Is this credit card thing going to happen?

00:02 Speaker B

No. Definitely not.

00:04 Speaker A

Why not?

00:05 Speaker B

Uh, because Congress would have to pass legislation and you would see a battle on Capitol Hill, the like of which we haven’t seen in a generation from the banks. Jamie Diamond would lead the charge. So I, I think that, you know, the president is speaking in an aspirational sense.

00:23 Speaker A

But when the banks come and say, well, this would be terrible for US consumers because we would just wouldn’t issue them credit cards anymore. Is that

00:32 Speaker A

I mean, could the banks afford to still be relatively, um, loose with credit? You know, in other words, could they, could they take off 5% of the people they lend to and still cap it at 10%?

00:47 Speaker B

No, the business doesn’t work that way. you would have to have a portfolio that was so pedestrian and with such low loss rates that they wouldn’t do it. You know, let me give you an example. Probably the riskiest credit card issuer in the country is Synchrony.

01:03 Speaker A

Mhm.

01:03 Speaker B

Synchrony wrote off 5% of loans in, you know, total loans last quarter.
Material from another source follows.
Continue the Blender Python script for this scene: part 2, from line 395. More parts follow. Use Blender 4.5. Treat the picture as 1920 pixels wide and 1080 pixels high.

That’s normal for their business because they have a 20% average spread.

01:10 Speaker A

Right.

01:11 Speaker B

Their highest is probably close to 30. So all of these credit card businesses subsidize the bad loans with the good loans.

01:19 Speaker A

Right.

01:19 Speaker B

It’s just the way it works.

01:20 Speaker A

Yeah.

01:20 Speaker B

We can just say, okay, nobody has credit anymore, or or force people to come in and get unsecured credit lines at individual by individual.

01:32 Speaker A

Right.

01:32 Speaker B

But even then, you know, the banks, let’s put it this way, the banks have been a little piggy when it comes to yields. They have been because the rest of the book doesn’t make a lot of money. This is why they don’t own single family mortgages. The returns on single family mortgages are awful.

01:46 Speaker A

Yeah.

01:46 Speaker B

But on the other hand, credit cards and then loans to non-bank financial institutions, those are the two areas of growth for banks this year.